Ok, thanks for the reply. Do you know the rules for Ohio?
 

cbg

I'm a Northern Girl
This is how I look at it.

If you attempt to re-open your claim, you may be approved and you may not.

If you do not attempt to re-open your claim, you definitely will not.

There is no penalty for being wrong and it does not cost anything but a little time.

You are not responsible for knowing all the laws and regulations; that's what the staff of the UI office is You do not have to carve an answer in stone before you can apply.

Sounds like a no-brainer to me.
 

commentator

Senior Member
Agreed. Chances are not great, but you have nothing to lose by reopening your claim and getting this issue readjudicated. If you want someone to tell you that yes, you can, or no you cannot, you will have to let the unemployment system look at your unique situation and then work from there. Ordinarily shifts are not a protected part of the job in a recall situation. But in the current climate and situation in the U.S. all bets as to what used to be the way it was adjudicated are pretty much wide open.
 

PayrollHRGuy

Senior Member
You will be considered to have quit your job. When that happens the burden will be on you to prove that you did so with "just cause".

In Ohio you will need to prove it was because of one of the reasons below.





  • Your employer failed to meet terms of the employment agreement.

  • Your employer failed to provide proper safety measures required by law.

  • Your work violated accepted moral or legal standards.
 

Duke82

Member
You will be considered to have quit your job. When that happens the burden will be on you to prove that you did so with "just cause".

In Ohio you will need to prove it was because of one of the reasons below.





  • Your employer failed to meet terms of the employment agreement.

  • Your employer failed to provide proper safety measures required by law.

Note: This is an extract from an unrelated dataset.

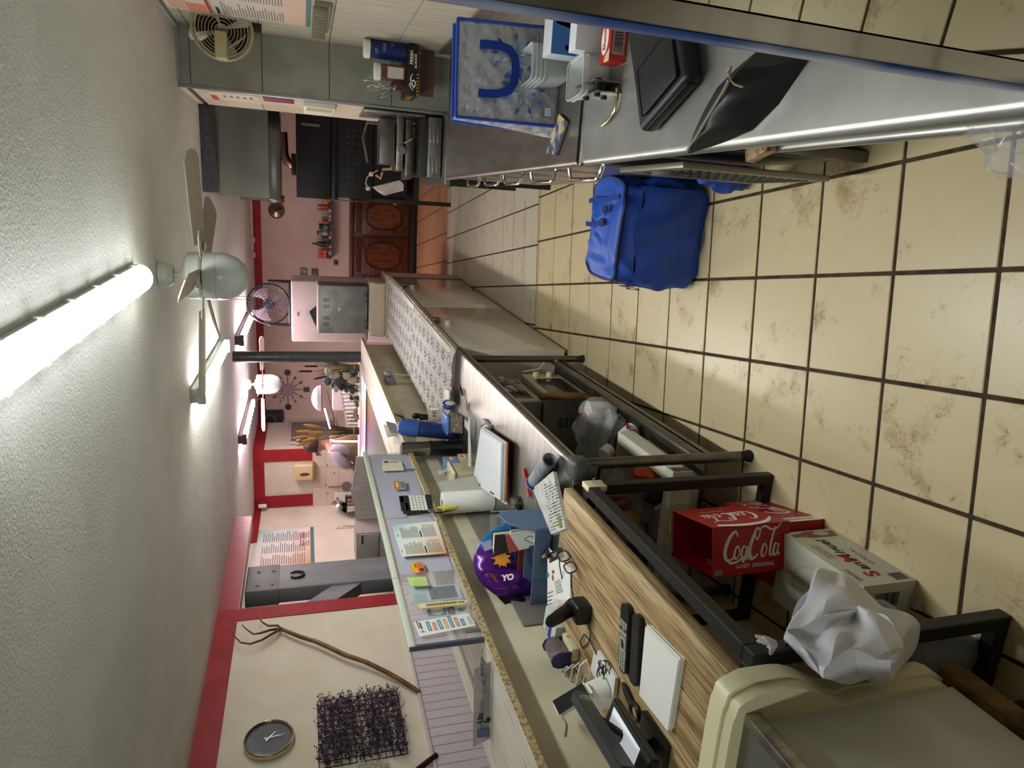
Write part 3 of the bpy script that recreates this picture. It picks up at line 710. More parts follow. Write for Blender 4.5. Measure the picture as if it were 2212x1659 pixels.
g = G(); g.tube([(.245*math.cos(a), -.03, .265+.245*math.sin(a)) for a in [2*PI*i/32 for i in range(32)]], .012, 8, closed=True); part('rim', g, fd, t)
for k in range(12):
    a = 2*PI*k/12; g = G(); g.tube([(.04*math.cos(a), -.09, .265+.04*math.sin(a)), (.245*math.cos(a), -.055, .265+.245*math.sin(a))], .002, 4); part('guard_spoke', g, fd, t)
g = G(); g.lathe([(0, -.02), (.055, -.015), (.06, .03), (.05, .1), (0, .11)], 18, Fr((0, -.06, .265), (1, 0, 0), (0, 0, -1))); part('hub', g, M('fan_hub', '#232a3d', .4), t)
def blade(k):
    a0 = 2*PI*k/3+.5; g = G()
    g.grid(lambda a, b_: ((.05+.16*a)*math.cos(a0+(b_-.5)*(.5+.9*a)), -.04+.05*(b_-.5), .265+(.05+.16*a)*math.sin(a0+(b_-.5)*(.5+.9*a))), 6, 6)
    bmesh.ops.solidify(g.bm, geom=g.bm.faces[:], thickness=.003); return g
for k in range(3): part('blade', blade(k), M('fan_blade', '#8d7f86', .35), t)
g = G(); g.box(-.27, -.1, 0, .29, .08, .03, b=.01); part('stand', g, fd, t)
for xx in (-.27, .265):
    g = G(); g.box(xx, -.08, .03, xx+.025, .05, .27, b=.006); part('stand_arm', g, fd, t)
t = thing('metal_cabinet', 'galvanised grey metal box with vent slots on the covered block', 'metal box', (-1.21, 8.0, 1.062))
gm = M('galvanised', '#8c8d8b', .5, .6, c2='#7c7d7c', ns=6)
g = G(); g.box(-.275, -.2, .0, .265, .2, .53, b=.004); part('body', g, gm, t)
dk = M('slot_dark', '#141414', .8)
for (cz, hh, xs) in ((.47, .055, (-.17, -.10, .03, .10)), (.035, .045, (-.20, -.13, .10, .17))):
    for xx in xs:
        for k in range(4 if cz > .1 else 3):
            g = G(); g.box(xx-.02, -.2025, cz-hh/2+k*.017-.02, xx+.02, -.1995, cz-hh/2+k*.017-.014); part('slot', g, dk, t)
g = G(); g.box(-.02, -.203, .30, .02, -.199, .325); part('rating_label', g, M('label_yellow', '#c8b98a', .6), t)
g = G(); g.box(-.285, -.205, .528, .27, .205, .545, b=.003); part('lid', g, frw, t)
t = thing('tilted_mirror', 'pale tent-shaped glass frame leaning on top of the metal box', 'frame', (-1.30, 8.0, 1.609))
for yy in (-.1, .1):
    g = G(); g.tube([(-.17, yy, 0.012), (.03, yy, .11), (.125, yy, 0.012)], .011, 4); part('frame', g, frw, t)
g = G(); g.quad((-.16, .0, .01), (.03, 0, .09), (.115, 0, .01), (-.02, 0, .01)); part('pane', g, M('dark_glass', '#3a3f44', .1), t)
# ---- pillar
g = G(); g.cyl((-1.745, 7.74, 0), (-1.745, 7.74, 2.5), .062, n=28); bmesh.ops.transform(g.bm, matrix=Matrix.Identity(4), verts=g.bm.verts)
o = struct('pillar', g, M('dark_pillar', '#3b4147', .35, c2='#4a4c4a', ns=4, stretch=(1, 1, 3))); del o['kind']; tag(o, 'dark grey round steel pillar rising at the end of the bar ledge', 'pillar')
# ================================================================= SHEETS, WALL THINGS, CEILING FANS
def sheet(name, label, cat, px, fn, mats, deco_fn=None, th=.0012, group=None, dname='print', lift=0):
    """thin flat sheet; px = photo corners top-left, top-right, bottom-right, bottom-left as one stands before it"""
    p = [fn(*q) for q in px]
    u = (p[1]-p[0]+p[2]-p[3]); v = (p[0]-p[3]+p[1]-p[2]); F = Fr(p[3], u, v)
    Fi = F.inverted(); Q = [(Fi @ q) for q in p]; w = (Q[1].x+Q[2].x-Q[0].x-Q[3].x)/2; h = (Q[0].y+Q[1].y-Q[2].y-Q[3].y)/2
    t = thing(name, label, cat, p[3], 0, group)
    mats = mats if isinstance(mats, list) else [mats]
    g = G(); g.prism([(q.x, q.y) for q in Q], th, F); part('sheet', g, mats[0], t, smooth=0, w=True)
    if deco_fn:
        g = G(); F2 = F @ Matrix.Translation((0, 0, th)); deco_fn(g, F2, w, h); part(dname, g, mats[1:] or mats, t, smooth=0, w=True)
    return t
PX = -1.496
pl = lambda x, y: atx(x, y, PX)
# plexiglass screen on the ledge
t = thing('plexiglass_screen', 'low clear screen with a pale green top rail along the bar ledge', 'screen', (-1.515, 3.0, 1.14))
frost = film('frosted_backing', '#c4c5da', .86, .35)
sheetm = film('clear_sheet', '#e6e8f2', .16, .06)
for (a, b_) in ((-.95, -.03), (-.02, .99)):
    g = G(); g.box(.003, a, .004, .006, b_, .262); part('pane', g, sheetm, t)
for (a, b_) in ((-.45, .07), (.09, .97)):
    g = G(); g.box(.000, a, .012, .0015, b_, .235); part('frosted_sheet', g, frost, t)
for (a, b_) in ((-.955, -.50), (-.497, 1.0)):
    g = G(); g.box(-.008, a, .250, .016, b_, .274, b=.003); part('top_rail', g, M('pale_green_rail', '#cfd6c6', .4), t)
for yy in (-.90, -.28, .13, .68):
    g = G(); g.box(.007, yy-.008, .0, .013, yy+.008, .06, b=.002); part('clip', g, M('clip_grey', '#8b8c84', .4, .6), t)
g = G(); g.box(-.006, -.956, 0.0, .012, -.944, .27); part('edge_strip', g, M('rail_dark', '#57586a', .4), t)
# things stuck on it
cardm = M('cream_card', '#e3dfc3', .7)
def d_card(g, F, w, h):
    rect(g, F, w*.72, h*.70, w*.92, h*.94, 0); rect(g, F, w*.76, h*.2, w*.84, h*.62, 1)
sheet('visiting_card', 'cream visiting card with rolled corner stuck on the screen', 'card', [(826, 1018), (826, 993), (866, 996), (873, 1016)], pl, [cardm, M('print_brown', '#6b5a3a', .7), ink_g], d_card)
def d_gum(g, F, w, h):
    rect(g, F, 0, h*.48, w, h, 0); rect(g, F, w*.1, h*.08, w*.9, h*.4, 1); rect(g, F, w*.2, h*.62, w*.8, h*.85, 2)
sheet('gum_packet', 'small orange and grey blister packet stuck on the screen', 'packet', [(853, 1058), (850, 1042), (874, 1040), (877, 1057)], pl, [M('blister_grey', '#a9acb5', .3), M('print_orange', '#dd7d22', .5), ink_g, cardm], d_gum, th=.005)
def d_cal(g, F, w, h):
    rect(g, F, w*.05, h*.70, w*.95, h*.98, 1)
    for i in range(6):
        for j in range(5): rect(g, F, w*(.06+.15*i), h*(.14+.11*j), w*(.06+.15*i+.135), h*(.14+.11*j+.095), 0)
    rect(g, F, w*.55, h*.86, w*.9, h*.95, 2); rect(g, F, w*.1, h*.74, w*.5, h*.82, 3)
sheet('wall_calendar', 'black and white calendar with white date squares on the screen', 'calendar', [(872, 1111), (861, 1074), (931, 1068), (935, 1104)], pl, [M('calendar_dark', '#25262b', .5), white_p, M('calendar_black', '#1c1c22', .6), M('print_magenta', '#b03c77', .6), ink_g], d_cal)
# scissors and yellow-handled knife hanging beside the calendar
t = thing('scissors', 'black scissors with steel loops hanging under the calendar', 'scissors', pl(940, 1108))
def pf(x, y, o=.012): return atx(x, y, PX+o)
for (a, b_) in (((930, 1098), (934, 1106)), ((934, 1112), (942, 1104))):
    c = (pf(*a)+pf(*b_))/2; r_ = .012
    g = G(); g.tube([c+Vector((0, r_*math.cos(q), r_*1.4*math.sin(q))) for q in [2*PI*i/16 for i in range(16)]], .003, 6, closed=True); part('handle_loop', g, M('old_steel', '#8d8d84', .4, 1), t, w=True)
g = G(); g.tube([pf(940, 1109), pf(990, 1100)], [.006, .001], 6); part('blade', g, black_pl, t, w=True)
t = thing('craft_knife', 'yellow handled craft knife hanging tip down by the calendar', 'knife', pl(950, 1097))
g = G(); g.tube([pf(945, 1096), pf(960, 1098), pf(980, 1097), pf(988, 1095)], [.006, .009, .008, .006], 8); part('handle', g, M('knife_yellow', '#d8c416', .4), t, w=True)
g = G(); g.tube([pf(988, 1095), pf(1009, 1093)], [.006, .003], 6, flat=.3); part('blade', g, film('knife_blade', '#b9c0c6', .9), t, w=True)
# menu sheets share one print look
mm, N, L, b = nodes('menu_gradient', .6)
tc = N.new('ShaderNodeTexCoord'); sp = N.new('ShaderNodeSeparateXYZ'); L.new(tc.outputs['Generated'], sp.inputs[0])
r = ramp(N, [(0, '#dd8a46'), (.28, '#ecd9c2'), (.5, '#eeeae2'), (.78, '#d9e6e0'), (1, '#8fc4b8')])
ad = N.new('ShaderNodeMath'); ad.operation = 'ADD'; m2 = N.new('ShaderNodeMath'); m2.operation = 'MULTIPLY'; m2.inputs[1].default_value = .5
m3 = N.new('ShaderNodeMath'); m3.operation = 'MULTIPLY'; m3.inputs[1].default_value = .5; L.new(sp.outputs[2], m2.inputs[0]); L.new(sp.outputs[1], m3.inputs[0])
L.new(m2.outputs[0], ad.inputs[0]); L.new(m3.outputs[0], ad.inputs[1]); L.new(ad.outputs[0], r.inputs[0]); L.new(r.outputs[0], b.inputs['Base Color'])
def d_menu(g, F, w, h, sd=3):
    for k, (x0, x1) in enumerate(((.06, .46), (.54, .94))):
        txt(g, 'MENU' if k else 'CARTE', h*.045, F @ Matrix.Translation((w*(x0+.1), h*.92, 0)), mi=0)
        print_lines(g, F, w*x0, h*.46, w*x1, h*.86, 14, 1, .42, .3, sd+k)
        rect(g, F, w*x0, h*.40, w*(x0+.2), h*.43, 0)
        print_lines(g, F, w*x0, h*.08, w*x1, h*.38, 10, 1, .42, .3, sd+k+5)
        for i in range(6): rect(g, F, w*(x1-.06), h*(.08+.047*i), w*(x1-.02), h*(.08+.047*i+.014), 2)
sheet('menu_sheet', 'teal to orange printed menu sheet taped on the screen', 'menu', [(868, 1203), (846, 1135), (943, 1126), (966, 1196)], pl, [mm, ink, ink_g, M('print_red2', '#c2432f', .6)], d_menu)
def d_oc(g, F, w, h):
    rect(g, F, 0, h*.55, w, h, 0); rect(g, F, w*.1, h*.1, w*.4, h*.45, 1); rect(g, F, w*.5, h*.62, w*.9, h*.72, 2)
sheet('orange_card', 'orange and yellow business card stuck on the screen', 'card', [(893, 1239), (886, 1218), (911, 1214), (921, 1236)], pl, [M('card_orange', '#dd7434', .6), M('card_yellow', '#e2b430', .6), M('print_navy', '#343a72', .6), red_p], d_oc)
def d_note(g, F, w, h): print_lines(g, F, w*.15, h*.12, w*.9, h*.85, 7, 0, .2, .4, 8)
sheet('sticky_note', 'lime green torn sticky note at the rail joint', 'note', [(887, 1266), (879, 1248), (919, 1246), (925, 1265)], pl, [M('lime_note', '#c4de83', .7), M('note_ink', '#93a96a', .8)], d_note)
pl2 = lambda x, y: atx(x, y, -1.519)
def d_dark(g, F, w, h):
    rect(g, F, w*.08, h*.08, w*.92, h*.62, 0); print_lines(g, F, w*.18, h*.15, w*.8, h*.4, 4, 1, .3, .3, 4, 3); rect(g, F, w*.3, h*.46, w*.7, h*.54, 2)
    rect(g, F, w*.05, h*.70, w*.55, h*.95, 3)
sheet('backing_flyer', 'teal and dark blue flyer behind the clear part of the screen', 'flyer', [(887, 1302), (882, 1270), (985, 1262), (1000, 1292)], pl2, [M('flyer_blue', '#b9cdd2', .5), M('flyer_dark', '#353549', .4), white_p, M('print_olive', '#8d8a50', .6), M('flyer_teal', '#8fb6b3', .5)], d_dark)
def d_gauge(g, F, w, h):
    rect(g, F, w*.02, h*.52, w*.98, h*.98, 0); deco(g, circ(h*.17, 20, w*.5, h*.75), F, 1, .0009); rect(g, F, w*.05, h*.30, w*.95, h*.48, 2); deco(g, circ(h*.07, 16, w*.5, h*.39), F, 3, .0012); deco(g, circ(h*.035, 12, w*.5, h*.37), F, 4, .0014)
    rect(g, F, w*.3, h*.08, w*.6, h*.2, 5)
sheet('efficiency_label', 'blue green round gauge label behind the thermometer', 'label', [(924, 1334), (921, 1312), (1004, 1306), (1010, 1327)], pl2, [M('label_white', '#d5d8e0', .6), M('label_bluegreen', '#2f6fa0', .5), white_p, M('label_black', '#26221e', .5), M('label_orange', '#d97a26', .5), M('label_yellow2', '#e0b032', .5), ink], d_gauge)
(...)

  • Your work violated accepted moral or legal standards.
Thanks for the reply. All of the technicians furloughed received a signed letter from HR that said they would be called back based on seniority. Would them not calling us back based on seniority be them "failing to meet the terms of the employment agreement"?
 

PayrollHRGuy

Senior Member
Thanks for the reply. All of the technicians furloughed received a signed letter from HR that said they would be called back based on seniority. Would them not calling us back based on seniority be them "failing to meet the terms of the employment agreement"?
It very well might.
 

tlssdenverco

New member
Everyone should be entitled for benefits especially at this time of crisis it may not be full at least they should compensate.
 

PayrollHRGuy

Senior Member
Everyone should be entitled for benefits especially at this time of crisis it may not be full at least they should compensate.
No everyone isn't entitled to unemployment benefits. One group that isn't are those that refuse to return to work. In fact, under the provisions of the PPP Act employers are required to report employees that have been laid off and then refuse the recall to the state UI agency.
 

Chyvan

Member
under the provisions of the PPP Act employers are required to report employees that have been laid off and then refuse the recall
That doesn't mean the claimant is going to be denied, and you need to get your terminology right. Most of these people are not being "recalled." That ship has sailed. They are getting "new" offers of work, and have all the protections to "suitability" and "prevailing." Unfortunately, not all claimants are going to know their rights and will probably say things wrong, but they don't have to necessarily take the crap offers that these PPP employers are offering, let alone keep the employer informed of their new phone numbers and addresses to thwart even having to deal with a refusal adjudication.